#### Task directions
Identify and pull out each line of the entries in which "only" occurs.

#### Data supplied
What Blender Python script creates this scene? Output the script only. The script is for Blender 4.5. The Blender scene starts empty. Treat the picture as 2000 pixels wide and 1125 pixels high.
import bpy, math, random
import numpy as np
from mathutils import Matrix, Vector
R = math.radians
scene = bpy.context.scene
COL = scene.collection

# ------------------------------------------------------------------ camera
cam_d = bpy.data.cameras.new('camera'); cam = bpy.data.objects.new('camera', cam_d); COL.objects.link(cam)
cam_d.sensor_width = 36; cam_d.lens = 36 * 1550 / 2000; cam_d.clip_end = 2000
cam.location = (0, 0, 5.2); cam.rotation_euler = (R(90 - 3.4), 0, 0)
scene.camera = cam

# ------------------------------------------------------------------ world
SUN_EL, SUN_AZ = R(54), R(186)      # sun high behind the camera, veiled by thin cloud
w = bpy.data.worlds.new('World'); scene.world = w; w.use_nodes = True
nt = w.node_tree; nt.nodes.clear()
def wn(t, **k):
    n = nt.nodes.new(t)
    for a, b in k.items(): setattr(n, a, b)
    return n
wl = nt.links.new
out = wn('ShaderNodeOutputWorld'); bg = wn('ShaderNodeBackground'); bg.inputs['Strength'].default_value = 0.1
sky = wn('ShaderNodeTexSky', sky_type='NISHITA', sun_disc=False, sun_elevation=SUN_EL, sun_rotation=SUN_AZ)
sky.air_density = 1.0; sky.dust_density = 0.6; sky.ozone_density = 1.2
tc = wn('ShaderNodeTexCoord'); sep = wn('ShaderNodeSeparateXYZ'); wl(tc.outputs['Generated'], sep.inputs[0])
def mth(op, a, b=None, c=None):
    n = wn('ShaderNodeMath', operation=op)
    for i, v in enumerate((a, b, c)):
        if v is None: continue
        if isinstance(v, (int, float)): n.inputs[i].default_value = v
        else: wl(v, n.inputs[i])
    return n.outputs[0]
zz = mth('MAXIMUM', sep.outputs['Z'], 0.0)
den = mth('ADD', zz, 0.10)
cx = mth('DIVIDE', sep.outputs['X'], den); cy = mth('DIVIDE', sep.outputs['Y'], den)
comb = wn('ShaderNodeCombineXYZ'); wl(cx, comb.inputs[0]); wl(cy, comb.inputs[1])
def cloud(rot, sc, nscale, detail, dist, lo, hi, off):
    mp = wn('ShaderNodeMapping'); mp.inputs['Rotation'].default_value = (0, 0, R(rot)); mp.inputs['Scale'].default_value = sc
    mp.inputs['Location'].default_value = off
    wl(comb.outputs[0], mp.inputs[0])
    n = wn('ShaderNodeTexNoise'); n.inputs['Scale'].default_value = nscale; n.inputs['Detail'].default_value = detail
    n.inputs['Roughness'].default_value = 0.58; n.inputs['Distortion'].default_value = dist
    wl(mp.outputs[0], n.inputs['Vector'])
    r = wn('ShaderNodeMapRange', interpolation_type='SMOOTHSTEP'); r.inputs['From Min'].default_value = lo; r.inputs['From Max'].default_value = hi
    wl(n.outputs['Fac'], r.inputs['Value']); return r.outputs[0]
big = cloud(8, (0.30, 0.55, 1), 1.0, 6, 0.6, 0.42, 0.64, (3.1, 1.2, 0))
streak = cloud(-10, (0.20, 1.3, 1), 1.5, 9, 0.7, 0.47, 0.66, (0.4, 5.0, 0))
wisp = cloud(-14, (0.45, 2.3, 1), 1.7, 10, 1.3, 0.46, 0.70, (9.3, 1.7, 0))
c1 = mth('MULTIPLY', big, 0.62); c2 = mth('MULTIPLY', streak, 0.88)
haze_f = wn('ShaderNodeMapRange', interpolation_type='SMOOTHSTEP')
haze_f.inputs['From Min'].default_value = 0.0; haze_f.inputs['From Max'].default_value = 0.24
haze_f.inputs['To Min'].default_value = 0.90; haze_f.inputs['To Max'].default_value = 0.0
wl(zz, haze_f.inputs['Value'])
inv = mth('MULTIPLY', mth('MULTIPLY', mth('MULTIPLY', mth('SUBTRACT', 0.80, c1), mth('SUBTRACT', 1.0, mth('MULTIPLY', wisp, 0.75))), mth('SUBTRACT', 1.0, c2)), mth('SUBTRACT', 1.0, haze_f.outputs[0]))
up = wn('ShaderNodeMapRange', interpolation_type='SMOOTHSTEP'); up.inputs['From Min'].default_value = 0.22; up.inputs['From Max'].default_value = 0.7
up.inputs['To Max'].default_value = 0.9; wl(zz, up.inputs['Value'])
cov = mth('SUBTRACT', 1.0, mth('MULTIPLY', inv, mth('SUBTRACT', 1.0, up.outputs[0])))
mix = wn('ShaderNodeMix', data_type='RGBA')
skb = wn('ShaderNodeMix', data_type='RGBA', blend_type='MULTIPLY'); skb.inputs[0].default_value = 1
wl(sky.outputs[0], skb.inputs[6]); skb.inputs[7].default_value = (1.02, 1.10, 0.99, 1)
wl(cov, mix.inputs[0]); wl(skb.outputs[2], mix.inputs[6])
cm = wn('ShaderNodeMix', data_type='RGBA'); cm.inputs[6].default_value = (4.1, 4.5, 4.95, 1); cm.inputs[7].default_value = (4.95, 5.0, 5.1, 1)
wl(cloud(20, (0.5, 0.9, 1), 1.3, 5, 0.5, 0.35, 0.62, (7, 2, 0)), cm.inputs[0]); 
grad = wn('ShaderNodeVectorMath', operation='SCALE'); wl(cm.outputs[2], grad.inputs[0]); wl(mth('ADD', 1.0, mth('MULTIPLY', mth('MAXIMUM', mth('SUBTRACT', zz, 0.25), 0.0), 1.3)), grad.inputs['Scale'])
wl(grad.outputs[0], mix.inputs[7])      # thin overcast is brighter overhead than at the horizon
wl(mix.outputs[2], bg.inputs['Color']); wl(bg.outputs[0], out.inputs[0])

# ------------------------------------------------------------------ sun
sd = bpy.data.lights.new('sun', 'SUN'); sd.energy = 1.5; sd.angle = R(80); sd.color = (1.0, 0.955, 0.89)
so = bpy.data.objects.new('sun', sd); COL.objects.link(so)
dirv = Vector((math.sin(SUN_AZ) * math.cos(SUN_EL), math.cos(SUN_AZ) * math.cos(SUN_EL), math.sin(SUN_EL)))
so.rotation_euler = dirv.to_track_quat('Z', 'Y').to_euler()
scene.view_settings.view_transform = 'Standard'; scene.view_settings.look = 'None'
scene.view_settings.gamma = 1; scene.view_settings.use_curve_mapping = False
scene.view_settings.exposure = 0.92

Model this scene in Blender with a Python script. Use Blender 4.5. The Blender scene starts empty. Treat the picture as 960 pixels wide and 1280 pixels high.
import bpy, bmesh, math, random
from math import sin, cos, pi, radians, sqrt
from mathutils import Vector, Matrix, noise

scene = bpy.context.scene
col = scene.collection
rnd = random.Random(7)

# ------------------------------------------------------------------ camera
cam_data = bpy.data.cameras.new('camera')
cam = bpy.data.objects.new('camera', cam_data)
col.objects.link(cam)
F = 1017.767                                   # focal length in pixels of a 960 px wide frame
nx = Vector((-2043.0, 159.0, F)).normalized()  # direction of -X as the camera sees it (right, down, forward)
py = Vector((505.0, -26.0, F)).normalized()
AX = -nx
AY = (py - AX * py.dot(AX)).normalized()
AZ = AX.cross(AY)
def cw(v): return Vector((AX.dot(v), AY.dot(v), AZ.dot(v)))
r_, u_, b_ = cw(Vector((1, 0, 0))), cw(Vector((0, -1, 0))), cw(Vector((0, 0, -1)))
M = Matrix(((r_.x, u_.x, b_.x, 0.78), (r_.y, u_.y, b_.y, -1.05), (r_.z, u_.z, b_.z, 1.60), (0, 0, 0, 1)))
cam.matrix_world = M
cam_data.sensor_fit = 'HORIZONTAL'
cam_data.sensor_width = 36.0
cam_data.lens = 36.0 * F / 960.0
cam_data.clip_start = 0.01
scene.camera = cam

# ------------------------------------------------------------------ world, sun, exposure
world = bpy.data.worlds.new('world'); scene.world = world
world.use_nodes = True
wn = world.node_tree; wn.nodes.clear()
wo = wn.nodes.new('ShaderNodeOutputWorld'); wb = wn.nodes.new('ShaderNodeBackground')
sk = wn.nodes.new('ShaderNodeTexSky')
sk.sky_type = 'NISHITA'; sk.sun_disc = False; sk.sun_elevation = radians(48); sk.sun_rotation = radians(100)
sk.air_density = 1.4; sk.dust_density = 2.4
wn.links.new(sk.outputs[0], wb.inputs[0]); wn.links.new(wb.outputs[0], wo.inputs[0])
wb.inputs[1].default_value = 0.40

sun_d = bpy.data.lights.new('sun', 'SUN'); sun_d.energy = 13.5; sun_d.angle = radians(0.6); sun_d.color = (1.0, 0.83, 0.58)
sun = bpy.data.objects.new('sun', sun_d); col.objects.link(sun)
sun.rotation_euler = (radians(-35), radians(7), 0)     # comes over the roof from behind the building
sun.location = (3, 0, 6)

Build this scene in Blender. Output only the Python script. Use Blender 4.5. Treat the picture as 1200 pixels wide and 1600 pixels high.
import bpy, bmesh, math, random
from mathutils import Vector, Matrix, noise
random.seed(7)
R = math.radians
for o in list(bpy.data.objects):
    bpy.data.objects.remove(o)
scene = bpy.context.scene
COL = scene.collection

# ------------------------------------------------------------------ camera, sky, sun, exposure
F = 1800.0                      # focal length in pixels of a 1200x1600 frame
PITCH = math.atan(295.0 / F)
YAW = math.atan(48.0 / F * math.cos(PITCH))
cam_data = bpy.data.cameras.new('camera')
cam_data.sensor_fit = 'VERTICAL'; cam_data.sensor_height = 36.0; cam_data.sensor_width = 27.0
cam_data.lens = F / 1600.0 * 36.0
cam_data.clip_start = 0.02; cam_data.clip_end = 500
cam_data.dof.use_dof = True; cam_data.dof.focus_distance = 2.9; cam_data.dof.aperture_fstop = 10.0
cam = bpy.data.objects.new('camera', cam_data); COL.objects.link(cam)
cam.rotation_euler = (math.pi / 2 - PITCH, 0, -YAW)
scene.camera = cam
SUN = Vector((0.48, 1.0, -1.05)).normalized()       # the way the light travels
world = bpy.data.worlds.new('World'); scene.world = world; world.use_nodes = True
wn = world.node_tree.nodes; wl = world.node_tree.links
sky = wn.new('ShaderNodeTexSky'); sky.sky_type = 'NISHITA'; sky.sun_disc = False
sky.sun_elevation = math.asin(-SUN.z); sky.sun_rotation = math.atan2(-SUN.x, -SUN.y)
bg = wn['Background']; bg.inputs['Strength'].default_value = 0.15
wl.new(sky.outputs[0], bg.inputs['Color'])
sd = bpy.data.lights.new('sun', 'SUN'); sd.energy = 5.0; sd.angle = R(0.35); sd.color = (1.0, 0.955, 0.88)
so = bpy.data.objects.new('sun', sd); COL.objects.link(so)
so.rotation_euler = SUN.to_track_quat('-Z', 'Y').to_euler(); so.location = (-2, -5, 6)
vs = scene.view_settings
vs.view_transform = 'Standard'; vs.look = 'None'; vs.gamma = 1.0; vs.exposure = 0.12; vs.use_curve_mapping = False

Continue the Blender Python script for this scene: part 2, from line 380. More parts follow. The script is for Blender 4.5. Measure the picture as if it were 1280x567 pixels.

#### Answer to this exercise
What Blender Python script creates this scene? Output the script only. The script is for Blender 4.5. The Blender scene starts empty. Treat the picture as 2000 pixels wide and 1125 pixels high.
Build this scene in Blender. Output only the Python script. Use Blender 4.5. Treat the picture as 1200 pixels wide and 1600 pixels high.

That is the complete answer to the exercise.